> [Objective]:
Return exactly the listing's lines, from its first line to the line holding "sc.camera = cam", ends included.

> [Information provided]:
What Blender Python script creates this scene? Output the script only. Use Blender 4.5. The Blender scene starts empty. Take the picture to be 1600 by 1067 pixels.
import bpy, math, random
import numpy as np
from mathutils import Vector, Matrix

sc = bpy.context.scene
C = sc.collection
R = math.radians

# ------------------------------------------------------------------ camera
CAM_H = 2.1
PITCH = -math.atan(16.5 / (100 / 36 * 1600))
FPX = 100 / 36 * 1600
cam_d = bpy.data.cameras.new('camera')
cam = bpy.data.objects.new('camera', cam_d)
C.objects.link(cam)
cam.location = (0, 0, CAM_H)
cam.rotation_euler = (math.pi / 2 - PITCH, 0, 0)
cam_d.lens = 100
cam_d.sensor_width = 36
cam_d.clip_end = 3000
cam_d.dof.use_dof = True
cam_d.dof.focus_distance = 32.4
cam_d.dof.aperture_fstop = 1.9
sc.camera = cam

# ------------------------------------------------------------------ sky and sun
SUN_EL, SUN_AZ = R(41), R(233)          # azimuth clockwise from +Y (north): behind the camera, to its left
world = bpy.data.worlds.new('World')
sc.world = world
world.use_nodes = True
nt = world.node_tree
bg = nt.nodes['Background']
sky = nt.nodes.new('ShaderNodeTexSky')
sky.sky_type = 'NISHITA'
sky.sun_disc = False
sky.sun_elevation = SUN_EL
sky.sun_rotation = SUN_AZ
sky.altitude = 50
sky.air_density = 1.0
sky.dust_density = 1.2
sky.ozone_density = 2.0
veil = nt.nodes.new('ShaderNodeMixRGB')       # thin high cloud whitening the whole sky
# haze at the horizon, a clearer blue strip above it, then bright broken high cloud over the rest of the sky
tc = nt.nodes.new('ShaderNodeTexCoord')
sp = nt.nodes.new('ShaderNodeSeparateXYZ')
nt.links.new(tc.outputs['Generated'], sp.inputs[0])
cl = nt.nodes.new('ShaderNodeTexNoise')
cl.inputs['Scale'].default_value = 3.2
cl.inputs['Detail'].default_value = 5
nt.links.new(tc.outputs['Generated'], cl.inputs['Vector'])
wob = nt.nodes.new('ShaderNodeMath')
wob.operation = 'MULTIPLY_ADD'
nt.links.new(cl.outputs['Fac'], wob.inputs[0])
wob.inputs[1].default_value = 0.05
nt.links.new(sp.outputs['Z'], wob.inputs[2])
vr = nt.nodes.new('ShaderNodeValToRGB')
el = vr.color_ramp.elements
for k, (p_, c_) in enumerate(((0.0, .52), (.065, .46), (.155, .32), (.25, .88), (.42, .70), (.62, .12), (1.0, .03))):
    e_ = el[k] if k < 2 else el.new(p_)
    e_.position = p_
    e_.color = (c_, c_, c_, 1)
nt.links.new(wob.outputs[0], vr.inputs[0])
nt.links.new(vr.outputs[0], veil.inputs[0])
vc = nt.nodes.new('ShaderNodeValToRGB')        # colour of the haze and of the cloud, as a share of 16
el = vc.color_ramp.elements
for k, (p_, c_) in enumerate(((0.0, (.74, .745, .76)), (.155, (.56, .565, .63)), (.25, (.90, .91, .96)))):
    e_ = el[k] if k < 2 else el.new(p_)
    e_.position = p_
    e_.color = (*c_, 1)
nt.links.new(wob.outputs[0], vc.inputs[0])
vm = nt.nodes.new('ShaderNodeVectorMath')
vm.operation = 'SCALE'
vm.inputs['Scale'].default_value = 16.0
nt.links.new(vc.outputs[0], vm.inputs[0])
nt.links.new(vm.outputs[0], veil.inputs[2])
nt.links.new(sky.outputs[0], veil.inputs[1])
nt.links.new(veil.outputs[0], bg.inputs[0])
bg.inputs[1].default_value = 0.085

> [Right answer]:
What Blender Python script creates this scene? Output the script only. Use Blender 4.5. The Blender scene starts empty. Take the picture to be 1600 by 1067 pixels.
import bpy, math, random
import numpy as np
from mathutils import Vector, Matrix

sc = bpy.context.scene
C = sc.collection
R = math.radians

# ------------------------------------------------------------------ camera
CAM_H = 2.1
PITCH = -math.atan(16.5 / (100 / 36 * 1600))
FPX = 100 / 36 * 1600
cam_d = bpy.data.cameras.new('camera')
cam = bpy.data.objects.new('camera', cam_d)
C.objects.link(cam)
cam.location = (0, 0, CAM_H)
cam.rotation_euler = (math.pi / 2 - PITCH, 0, 0)
cam_d.lens = 100
cam_d.sensor_width = 36
cam_d.clip_end = 3000
cam_d.dof.use_dof = True
cam_d.dof.focus_distance = 32.4
cam_d.dof.aperture_fstop = 1.9
sc.camera = cam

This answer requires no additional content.